RAKYAT MERDEKA — Terkait dugaan tindakan nepotisme, Presiden Joko Widodo digugat ke Pengadilan Tata Usaha Negara (PTUN) Jakarta.
Melansir berkas gugatan yang di laman resmi PTUN Jakarta, gugatan tersebut dilayangkan oleh Tim Pembela Demokrasi Indonesia (TPDI) yang diregister dengan nomor 11/G/TF/2024/PTUN.JKT, Jumat 12 Januari 2024.
Bukan hanya Jokowi, Koordinator TPDI Petrus Selestinus juga turut menggugat Ketua MK sekaligus adik ipar Jokowi, Anwar Usman. Lalu, Gibran Rakabuming Raka, Boby Afif Nasution, Capres nomor urut 2 Prabowo Subianto dan KPU.
“Pengadilan kan penegak hukum juga. Itu kan gugatan, bukan laporan, tapi gugatan. Nepotisme, dinasti itu sudah dilarang dalam Tap MPR No.XI/1998 dan UU nomor 28 tahun 1999,” ujar Petrus, dikutip dari CNNIndonesia.com, Senin (15/1).
Tuntutan dalam gugatan ini yakni, meminta PTUN Jakarta menyatakan nepotisme dinasti politik sebagai perbuatan melawan hukum atau sebagai suatu perbuatan yang dilarang oleh UU dan harus dihentikan.
Selain itu, dia juga meminta keputusan KPU yang menetapkan pasangan capres dan cawapres atas nama Prabowo Subianto dan Gibran Rakabuming Raka cacat hukum, tidak sah dan dibatalkan.
Menurut Petrus, dugaan nepotisme yang dilakukan Jokowi sudah berkembang sangat cepat.
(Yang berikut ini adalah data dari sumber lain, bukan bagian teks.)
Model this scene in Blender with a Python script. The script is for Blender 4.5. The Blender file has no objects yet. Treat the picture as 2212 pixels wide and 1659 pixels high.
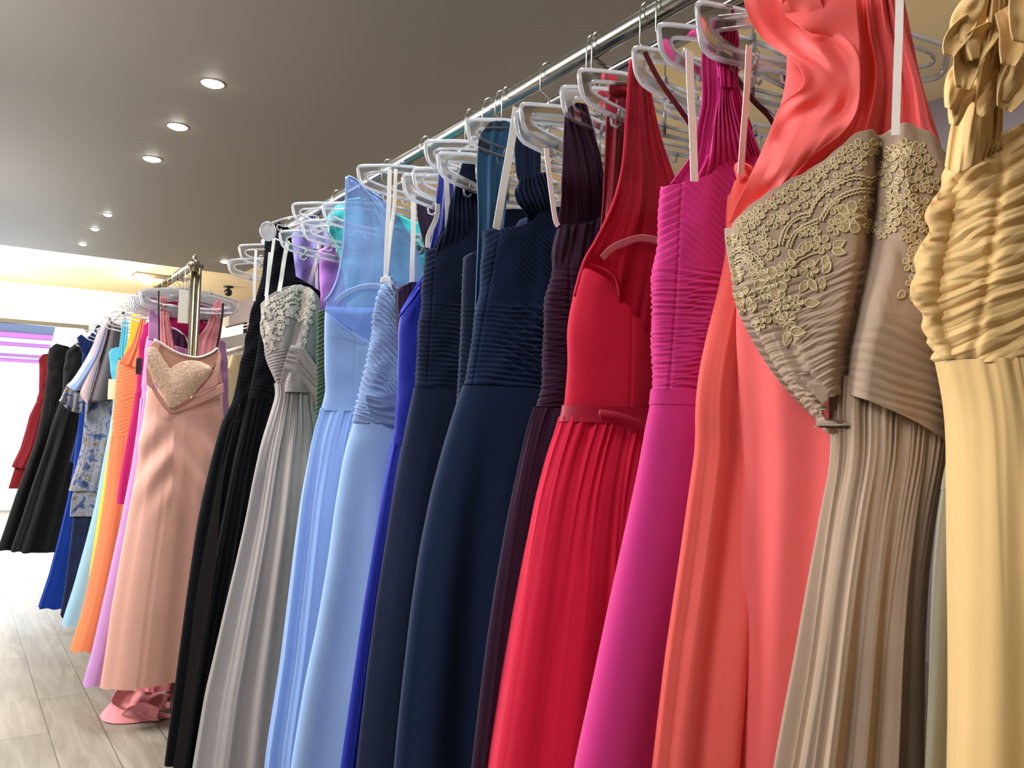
import bpy, math, random
import numpy as np
from mathutils import Matrix, Vector
from mathutils.bvhtree import BVHTree

# ------------------------------------------------------------------ camera
W, H, F = 2212.0, 1659.0, 1790.0
YAW, PITCH, ROLL = math.radians(33.87), math.radians(3.58), 0.024
CAM = np.array([0.0, 0.0, 1.25])
_f0 = np.array([math.sin(YAW), math.cos(YAW), 0.0]); _r0 = np.array([math.cos(YAW), -math.sin(YAW), 0.0]); _z = np.array([0, 0, 1.0])
FWD = _f0 * math.cos(PITCH) + _z * math.sin(PITCH)
_u0 = _z * math.cos(PITCH) - _f0 * math.sin(PITCH)
RT = _r0 * math.cos(ROLL) + _u0 * math.sin(ROLL)
UP = _u0 * math.cos(ROLL) - _r0 * math.sin(ROLL)

scene = bpy.context.scene
COL = scene.collection
cam_data = bpy.data.cameras.new('camera')
cam_data.sensor_width = 36.0
cam_data.lens = F / W * 36.0
cam_data.clip_start = 0.02
cam = bpy.data.objects.new('camera', cam_data)
COL.objects.link(cam)
M = Matrix.Identity(4)
for i in range(3):
    M[i][0] = RT[i]; M[i][1] = UP[i]; M[i][2] = -FWD[i]; M[i][3] = CAM[i]
cam.matrix_world = M
scene.camera = cam
scene.view_settings.view_transform = 'Standard'
scene.view_settings.look = 'None'
scene.view_settings.gamma = 1.0
scene.view_settings.exposure = 0.35
scene.cycles.max_bounces = 8
scene.cycles.transmission_bounces = 6
scene.cycles.use_adaptive_sampling = True
scene.cycles.adaptive_threshold = 0.02
scene.cycles.transparent_max_bounces = 10
scene.cycles.glossy_bounces = 3
scene.cycles.diffuse_bounces = 3
scene.cycles.sample_clamp_indirect = 4.0
scene.cycles.caustics_reflective = False
scene.cycles.caustics_refractive = False
scene.cycles.use_denoising = True

# ------------------------------------------------------------------ light
world = bpy.data.worlds.new('world'); scene.world = world
world.use_nodes = True
world.node_tree.nodes['Background'].inputs[0].default_value = (0.80, 0.90, 1.0, 1)
world.node_tree.nodes['Background'].inputs[1].default_value = 1.6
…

Dia menilai dugaan ini akan menjadi ancaman serius terhadap pembangunan demokrasi di Indonesia.
Menurutnya, kondisi ini menandakan bangunan Reformasi yang dibangun selama 25 tahun runtuh oleh dugaan nepotisme dalam waktu satu tahun terakhir.
“Nepotisme dinasti politik Jokowi saat ini tidak hanya menguasai supra struktur politik di eksekutif dan legislatif, akan tetapi juga menguasai, bahkan menyandera lembaga yudikatif yakni MK selaku pelaksana kekuasaan kehakiman, ketika Anwar Usman Ketua MK saat itu menjadi ipar Presiden Jokowi,” ujarnya.
Petrus yakin, apabila nepotisme dibiarkan berkembang ke seluruh fungsi kekuasaan, kedaulatan rakyat akan bergeser menjadi kedaulatan nepotisme dinasti Jokowi. Sehingga, ia merasa saat ini demokrasi yang terjadi tergolong ‘demokrasi seolah-olah’.
“Jika itu yang terjadi, maka kita sesungguhnya telah kembali kepada sistem hegemoni kekuasaan politik di-era orde baru, era dimana terjadinya pemusatan kekuasaan,” katanya.
Koordinator Staf Khusus Presiden Ari Dwipayana menuturkan Kementerian Sekretariat Negara belum menerima salinan gugatan tersebut.
Oleh krena itu, ia belum bisa mengomentari lebih lanjut terkait substansi gugatan tersebut.
“Kita serahkan saja ke PTUN untuk menilai apakah ini murni gugatan Tata Usaha Negara, atau gugatan yang bermuatan politis menjelang Pemilu 2024,” kata Ari lewat pesan singkat, Senin.